No official betrayed any knowledge of recent neighborhood meetings, where residents had told the police reps that they wanted the police station to stay in Central Square.
The City Manager, who resides in Lowell, reassured the councilors and himself that it doesn’t matter where the station is located. But in a way, it does. It is only possible “to site something like this in Cambridge without a huge outcry,” because nobody lives very close to it.
The councilors girded up their loins to do battle—against the people.
Gooch knew that “there are folks who really believe in a centrally located station.” Those folks did not understand that the “realities of the technological advances in public safety” had made public access a non-issue.
Decker knew, too. She grew up in Cambridgeport. Her concern was to “find a way to tell the Central Square neighborhoods that they weren’t losing anything.”
Davis said: “Now I think we really need to present the project to the public.”
At the City Council's April 25 meeting, Councilor Galluccio introduced an order to name the new station after City Manager Robert Healey, who “took us through turbulent times of rent control that divided the city… you make our jobs easy… the greatest city manager this city has ever had and ever will have.”
Except for the absent Decker, the whole city council voted, like some petty dictatorship, to name a concrete fortress after their unelected leader.
They gave unanimous consent to go ahead with a project that will cost 50 to 70 million dollars, without any study to determine whether it might be cheaper to fix up the existing facility.
And in doing this, they sweetened some sour real estate for some very sweet people.
Bent Street odyssey
For 300 Bent Street, the City of Cambridge will pay $29 million to CEM Realty Trust, Paul Lohnes and Charles Laverty.

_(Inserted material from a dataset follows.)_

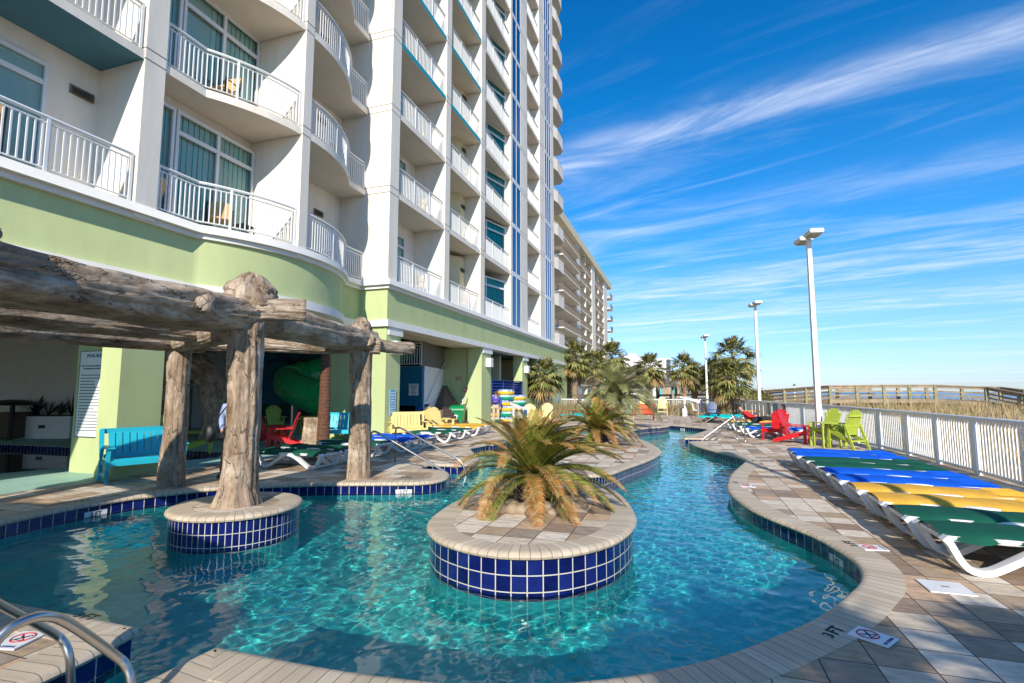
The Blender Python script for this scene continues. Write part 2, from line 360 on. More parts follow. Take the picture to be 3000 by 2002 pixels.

Paul Lohnes and Charles Laverty are also owners of 100 Banks Street, 205, 247 and 255 Bent Street, 134 Charles Street, 190 Fifth Street, 200 First Street, 79 Fulkerson Street, 1771 Mass. Ave, 1923-1925 Mass. Ave, 2150-2170 Mass. Ave, 91 Montgomery Street, 2-8 and l-7 Newport Road, 92 Rice Street, 141-143 Rindge Ave, 137 Sixth Street, 100 Smith Place, and 227 Third Street.
Former City Assessor Charles Laverty has done real estate with several North Cambridge politicians. Paul Lohnes uses the services of Gilman, McLaughlin & Hanrahan. The McLaughlins have been prominent in Cambridge politics for three generations. C. Brendan Noonan, perhaps the city’s most prominent realtor, is involved too.
Paul Lohnes is both a trustee and a beneficiary of CEM Realty Trust. CEM took over the Bent Street property in 1998 and leased it out to a telecomminications firm called XCOM. Within weeks, XCOM was gobbled up by a bigger telecoms firm called Level 3.
Lohnes unsuccessfully sued his new tenants, Level 3, because he felt they had screwed him in a stock-option deal which he had had with XCOM.
In March 2001 the Cambridge Planning Board granted 300 Bent Street a Special Permit. As a telecoms development, it was exempted from contributing to the City’s Affordable Housing Trust Fund.
CEM also got a feasibility study done for the Bent Street site in 2001. This was paid for by the Renewable Energy Trust Fund—whose money comes from surcharges on electricity consumers.
The Bent Street study summarized the woes of developers like CEM, who had jumped into the dot-com boom just before it went bust. “…struggling facility operators seek to fill buildings to meet their debt service, prospective tenants are seeking concessions on either terms or rent. …what once looked like the land of promise is quickly turning into a wasteland, as profits vanish, revenues slump, stocks plummet, and companies go belly-up.”
CEM's plan to lease “approximately 10,000 square feet spread out over sections of the 2 story underground garage” to a power plant developer seemed unlikely to succeed.
In 2002, the City reminded Lohnes about street improvements he had failed to carry out under CEM’s 2001 Special Permit. In 2003, a City inspector denied 300 Bent a Certificate of Occupancy.
The $29 million that the City will pay for the site is probably twice what CEM has invested in it.